Entlang der Fernverkehrstrecken wächst mit zunehmender E-Mobilität der Bedarf an Kapazitäten. Was ist aus Ihrer Sicht diesbezüglich zu tun?
Dieser Frage haben wir uns bei innogy schon gestellt und eine Kooperation mit Tank & Rast aufgebaut. An bundesweit über 100 Standorten des Raststättenbetreibers installierte innogy die passende Ladeinfrastruktur. Elektroauto-Fahrer können somit auch auf der Langstrecke die Vorteile der Elektromobilität vollständig und komfortabel nutzen.

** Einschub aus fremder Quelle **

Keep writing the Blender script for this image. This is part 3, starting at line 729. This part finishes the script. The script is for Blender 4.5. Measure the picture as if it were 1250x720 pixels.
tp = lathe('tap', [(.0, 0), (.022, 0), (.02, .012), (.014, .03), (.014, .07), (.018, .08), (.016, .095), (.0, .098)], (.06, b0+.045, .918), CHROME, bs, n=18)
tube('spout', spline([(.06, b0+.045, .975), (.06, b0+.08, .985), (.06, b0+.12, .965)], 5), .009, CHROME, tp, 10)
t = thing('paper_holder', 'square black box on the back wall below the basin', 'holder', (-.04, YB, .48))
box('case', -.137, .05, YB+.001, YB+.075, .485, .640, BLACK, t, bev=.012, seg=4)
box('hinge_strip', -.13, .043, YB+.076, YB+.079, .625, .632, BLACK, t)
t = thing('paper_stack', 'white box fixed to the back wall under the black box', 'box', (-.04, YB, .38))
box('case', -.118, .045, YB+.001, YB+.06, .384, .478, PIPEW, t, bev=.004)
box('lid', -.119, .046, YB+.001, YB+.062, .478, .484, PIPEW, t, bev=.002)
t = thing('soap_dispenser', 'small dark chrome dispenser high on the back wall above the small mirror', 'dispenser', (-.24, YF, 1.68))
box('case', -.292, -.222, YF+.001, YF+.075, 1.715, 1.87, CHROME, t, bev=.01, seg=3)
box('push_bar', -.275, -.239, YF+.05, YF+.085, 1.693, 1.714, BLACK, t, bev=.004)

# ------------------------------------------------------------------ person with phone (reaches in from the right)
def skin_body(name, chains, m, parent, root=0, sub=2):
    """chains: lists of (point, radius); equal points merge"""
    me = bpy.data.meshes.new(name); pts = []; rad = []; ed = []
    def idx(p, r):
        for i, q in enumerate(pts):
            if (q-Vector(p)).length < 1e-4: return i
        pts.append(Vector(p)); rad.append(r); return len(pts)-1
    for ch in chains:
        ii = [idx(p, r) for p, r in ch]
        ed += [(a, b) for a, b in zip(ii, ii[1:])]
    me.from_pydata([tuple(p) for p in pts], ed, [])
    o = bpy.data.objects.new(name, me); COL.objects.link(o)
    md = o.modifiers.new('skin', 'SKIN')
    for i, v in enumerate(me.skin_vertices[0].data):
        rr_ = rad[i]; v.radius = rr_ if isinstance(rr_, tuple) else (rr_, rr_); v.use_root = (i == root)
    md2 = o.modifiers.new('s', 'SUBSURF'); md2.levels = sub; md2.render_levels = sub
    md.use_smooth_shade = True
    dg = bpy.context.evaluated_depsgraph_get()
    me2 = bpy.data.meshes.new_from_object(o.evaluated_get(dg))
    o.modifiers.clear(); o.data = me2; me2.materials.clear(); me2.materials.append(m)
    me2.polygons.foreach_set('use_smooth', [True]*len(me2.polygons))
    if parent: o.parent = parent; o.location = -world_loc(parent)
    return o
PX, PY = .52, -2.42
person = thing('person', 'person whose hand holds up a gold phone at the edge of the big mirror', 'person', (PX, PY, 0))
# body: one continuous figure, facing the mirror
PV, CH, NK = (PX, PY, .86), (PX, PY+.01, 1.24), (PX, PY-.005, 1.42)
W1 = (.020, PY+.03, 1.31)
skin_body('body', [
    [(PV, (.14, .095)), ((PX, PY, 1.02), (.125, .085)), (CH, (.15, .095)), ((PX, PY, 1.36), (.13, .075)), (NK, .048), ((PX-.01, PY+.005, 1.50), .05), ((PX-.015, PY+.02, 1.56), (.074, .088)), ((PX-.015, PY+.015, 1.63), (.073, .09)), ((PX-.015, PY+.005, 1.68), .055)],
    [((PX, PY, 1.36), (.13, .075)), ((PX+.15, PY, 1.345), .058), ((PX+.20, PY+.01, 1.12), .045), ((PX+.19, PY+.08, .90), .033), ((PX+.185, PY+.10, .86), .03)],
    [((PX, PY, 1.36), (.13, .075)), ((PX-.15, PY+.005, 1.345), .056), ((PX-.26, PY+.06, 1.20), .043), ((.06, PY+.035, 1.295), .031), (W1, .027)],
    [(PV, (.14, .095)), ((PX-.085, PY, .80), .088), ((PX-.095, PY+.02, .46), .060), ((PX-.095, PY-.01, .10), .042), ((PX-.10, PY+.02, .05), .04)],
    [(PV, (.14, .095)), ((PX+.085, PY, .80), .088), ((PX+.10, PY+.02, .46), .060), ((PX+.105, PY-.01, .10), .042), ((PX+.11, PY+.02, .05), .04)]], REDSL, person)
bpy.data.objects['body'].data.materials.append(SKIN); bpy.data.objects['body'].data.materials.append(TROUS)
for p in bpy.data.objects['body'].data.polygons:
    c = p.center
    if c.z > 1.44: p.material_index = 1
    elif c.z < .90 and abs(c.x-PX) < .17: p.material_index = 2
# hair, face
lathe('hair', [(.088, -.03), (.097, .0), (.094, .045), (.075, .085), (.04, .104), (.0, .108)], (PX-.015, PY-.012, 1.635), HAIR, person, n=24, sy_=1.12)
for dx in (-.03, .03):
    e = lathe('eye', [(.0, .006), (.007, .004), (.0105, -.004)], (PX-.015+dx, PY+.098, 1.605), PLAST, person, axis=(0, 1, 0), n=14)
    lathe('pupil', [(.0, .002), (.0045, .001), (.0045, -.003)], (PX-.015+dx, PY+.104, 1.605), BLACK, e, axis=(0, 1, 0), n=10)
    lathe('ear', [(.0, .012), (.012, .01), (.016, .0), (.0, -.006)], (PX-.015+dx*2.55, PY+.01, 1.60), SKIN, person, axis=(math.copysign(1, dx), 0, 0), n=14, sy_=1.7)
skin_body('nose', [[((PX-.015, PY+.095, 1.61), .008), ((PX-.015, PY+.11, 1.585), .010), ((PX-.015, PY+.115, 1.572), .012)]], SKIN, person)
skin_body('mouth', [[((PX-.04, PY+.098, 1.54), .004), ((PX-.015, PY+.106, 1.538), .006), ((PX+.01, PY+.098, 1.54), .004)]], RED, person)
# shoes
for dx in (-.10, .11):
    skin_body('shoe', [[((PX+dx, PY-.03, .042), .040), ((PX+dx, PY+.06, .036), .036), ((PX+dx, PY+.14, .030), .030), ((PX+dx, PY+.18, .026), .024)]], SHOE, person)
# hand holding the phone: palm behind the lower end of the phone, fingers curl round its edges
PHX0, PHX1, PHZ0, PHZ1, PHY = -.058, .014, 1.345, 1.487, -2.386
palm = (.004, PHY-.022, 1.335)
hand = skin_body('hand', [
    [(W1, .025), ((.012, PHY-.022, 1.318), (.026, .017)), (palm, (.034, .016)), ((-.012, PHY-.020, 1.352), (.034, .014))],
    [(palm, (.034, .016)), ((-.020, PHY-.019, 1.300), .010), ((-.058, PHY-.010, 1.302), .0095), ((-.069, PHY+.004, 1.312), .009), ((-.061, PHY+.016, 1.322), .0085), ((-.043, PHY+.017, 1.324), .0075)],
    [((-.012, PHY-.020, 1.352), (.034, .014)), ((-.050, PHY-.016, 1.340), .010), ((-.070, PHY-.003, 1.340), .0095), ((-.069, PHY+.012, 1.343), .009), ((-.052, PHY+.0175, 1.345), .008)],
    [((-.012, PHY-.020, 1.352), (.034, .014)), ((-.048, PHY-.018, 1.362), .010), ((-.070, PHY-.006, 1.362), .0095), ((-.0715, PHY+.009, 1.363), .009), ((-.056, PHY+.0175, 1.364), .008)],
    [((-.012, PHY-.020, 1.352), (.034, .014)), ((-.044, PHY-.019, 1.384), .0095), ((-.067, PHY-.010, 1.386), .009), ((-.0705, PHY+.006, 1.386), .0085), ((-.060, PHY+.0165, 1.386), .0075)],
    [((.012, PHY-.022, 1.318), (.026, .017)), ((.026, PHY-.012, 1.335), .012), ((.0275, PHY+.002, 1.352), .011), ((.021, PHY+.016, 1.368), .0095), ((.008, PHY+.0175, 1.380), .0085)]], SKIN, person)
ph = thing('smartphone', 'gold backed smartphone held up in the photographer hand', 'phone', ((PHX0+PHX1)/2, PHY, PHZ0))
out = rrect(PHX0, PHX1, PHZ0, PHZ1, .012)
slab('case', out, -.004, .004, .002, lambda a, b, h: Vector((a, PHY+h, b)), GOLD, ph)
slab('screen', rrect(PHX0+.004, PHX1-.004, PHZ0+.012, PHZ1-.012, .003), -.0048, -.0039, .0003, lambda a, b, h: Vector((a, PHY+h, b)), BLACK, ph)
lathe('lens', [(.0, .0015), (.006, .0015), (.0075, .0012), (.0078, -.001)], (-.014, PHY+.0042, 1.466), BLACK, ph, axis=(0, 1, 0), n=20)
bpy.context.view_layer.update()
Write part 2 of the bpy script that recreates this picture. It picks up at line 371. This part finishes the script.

Ein weiterer Ausbau der individuellen PKW-Mobilität ist möglich. Wir müssten dazu ca. 600 Tankstellen und Autohöfe jeweils mit 40-80 (Schnell-)Ladepunkten für E-Fahrzeuge ausstatten (Leistungsklasse 150-350kW). Damit wäre an den Autobahntankstellen über den Tag, trotz längerer Standzeiten der E-Fahrzeuge, unter Berücksichtigung der dramatisch höheren Effizienz von Elektromotoren im Vergleich zu Benzin und Diesel, dieselbe Menge nachladender Fahrzeuge und damit Reichweite wie bisher ermöglicht.